When Catholics dropped the Bible 

MELBOURNE: 26 April 2012 
-- In an interview that you could watch if you wished (click on Frank's photo!) given on 17th April 2012, Fr Frank Moloney, described by Eureka Street as as "Australian Salesian priest, one of the world's leading biblical scholars" reflects on where the Catholic Church is at in terms of its approach to the Bible and biblical scholarship today in a year that we celebrate 50 years since Vatican II.

Asked how Protestants and Catholics have differed in their approach to the Bible, Frank stresses how the Word of God, certainly since Martin Luther's time, has always been fundamental to Protestant life and practice (The Word, Christ, and Faith). Catholics, on the other hand, 'treasured' the Bible but during the Counter Reformation moved to a more defensive position which stressed Mass, Sacraments and saw less need for the biblical text. The Bible simply 'dropped out', as he put it.

Vatican II changed the Catholic stance towards the Bible, radically. Not once but three times it insisted that there is the 'table' of Word and Eucharist and both nourish us. This affirmation the then young scholar Moloney found 'exciting' as he completed his doctoral studies, but since that time, he has seen the Church yet again adopting a more defensive position where the Bible has not taken up the role that ot should have taken.

That said, Frank, asked if Catholic and Protestant Biblical scholarship had come any closer after Vatican II, assures the interviewer that this is indeed so: 'you'd hardly distinguish between them', he says. 'We share the same methods, the same desire'. Scholars - there are always fringe elements of course, who diverge from the mainstream, be they Catholic or Protestant - have a very close association and in fact publish in the same Journals.

Perhaps the nub of the interview occurs when Frank is asked how we should interpret the biblical texts today.
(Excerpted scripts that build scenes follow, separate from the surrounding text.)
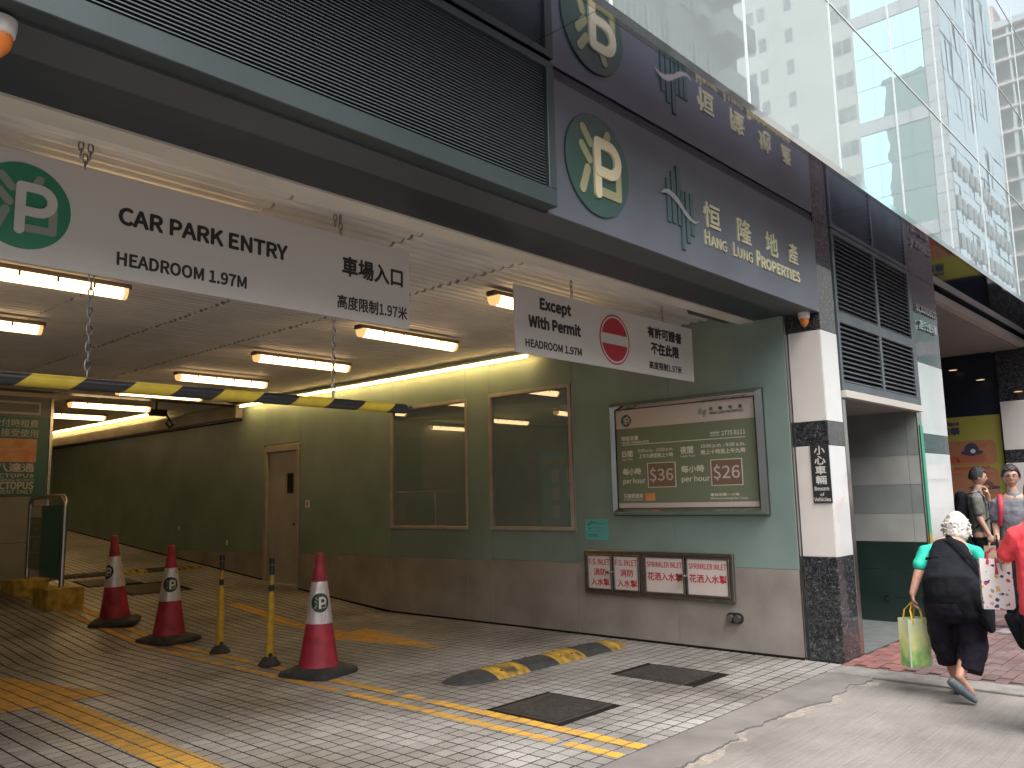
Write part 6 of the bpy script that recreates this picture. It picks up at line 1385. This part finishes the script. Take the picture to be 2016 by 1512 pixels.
# --- attendant in the booth
bpx = P(1056, 1030, 0, 8.35); bt0 = thing('person', (bpx.x, bpx.y, .06), 'dark haired attendant sitting low behind the booth window nearer the street', 'person', rz=RZ)
mb = MB(); hz_ = 1.12; sweep(mb, [((0, 0, .5), .15, .11), ((0, 0, .75), .14, .10), ((0, 0, .90), .15, .10)]); sweep(mb, [((0, 0, .93), .055, .055), ((0.01, 0, 1.03), .05, .05)])
for q in (-1, 1): sweep(mb, [((q*.1, 0, .9), .055, .055), ((q*.17, 0, .88), .05, .05), ((q*.2, .05, .65), .04, .04), ((q*.15, -.2, .62), .027, .025)]); hand(mb, (q*.15, -.2, .62), (0, -1, 0), (0, 0, -1), .9, .4); sweep(mb, [((q*.09, 0, .5), .08, .08), ((q*.1, -.4, .48), .06, .06), ((q*.1, -.4, .06), .035, .035)]); sweep(mb, [((q*.1, -.4, .04), .03, .03), ((q*.1, -.55, .03), .03, .02)])
Rb = head(mb, (.02, 0, hz_), yaw=1.2, pitch=.2); blob('body', mb, M['skin_a'], bt0, .011, 2)
mb = MB(); hair_cap(mb, (.02, 0, hz_+.006), Rb, 1.02, thick=.02); mb.build('hair', M['black_hair'], bt0, smooth=True)
mb = MB(); sweep(mb, [((0, 0, .5), .17, .13), ((0, 0, .75), .165, .125), ((0, 0, .92), .15, .10)], n=18); sweep(mb, [((-.17, 0, .88), .065, .065), ((-.2, .05, .68), .055, .055)]); sweep(mb, [((.17, 0, .88), .065, .065), ((.2, .05, .68), .055, .055)]); blob('shirt', mb, M['paper_white'], bt0, .012, 2)
mb = MB(); sweep(mb, [((0, 0, .42), .17, .15), ((0, 0, .52), .16, .13)]); [sweep(mb, [((q*.09, 0, .47), .10, .09), ((q*.1, -.38, .46), .085, .08), ((q*.1, -.4, .12), .07, .07)]) for q in (-1, 1)]; blob('trousers', mb, M['black_cloth'], bt0, .013, 2)
ch = thing('office_chair', (bpx.x, bpx.y, .06), 'plain dark stool under the booth attendant', 'stool', rz=RZ); mb = MB(); mb.tube([(0, .02, .30), (0, .02, .37)], .2, 24); mb.build('seat', M['ink'], ch, smooth=True); MB().tube([(0, .02, .03), (0, .02, .30)], .03, 12).build('stem', M['steel'], ch); MB().tube([(0, .02, 0), (0, .02, .03)], .22, 20).build('foot', M['ink'], ch)
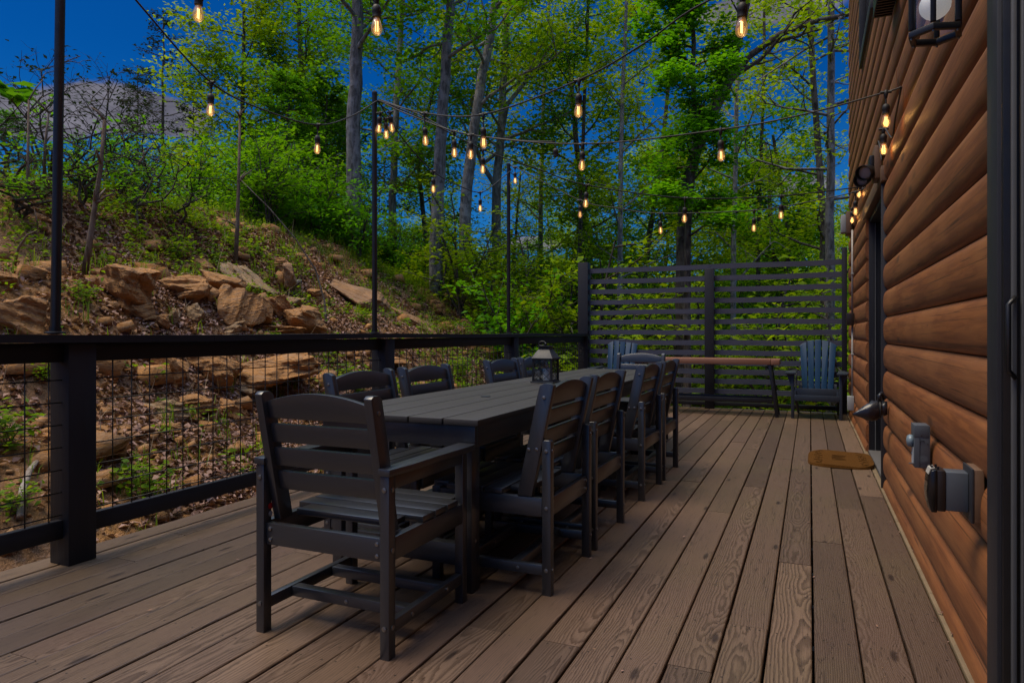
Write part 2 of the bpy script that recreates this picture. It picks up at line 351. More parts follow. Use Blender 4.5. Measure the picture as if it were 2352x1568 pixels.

It is at this point that one senses the tone change, the passion coming through: 'These texts still speak to us' he says, 'but it's how we get there that matters!'  How we get beyond a fundamentalist reading is what matters.  We have to rediscover the faith experience of those early Christian communities which gave birth to the Gospels, recpature and re-present this experience for today.

Which leads to the inevitable question about fundamentalism, especially in the light of events which have unfolded in contemporary society, and which lead back to fundamentalist interpretations of sacred texts. There is a tendency to want to find ready-made answers to contemporary problems. Frank cites the obvious case of predictions from Revelation about the end of the world, which amount to interpretations imposed on the texts that its authors never intended. Or the 'Creation story' read as historical, which he cites as a 'worst case'. The problem is that fundamentalist interpretations seem to offer security and the believe that 'God told me'.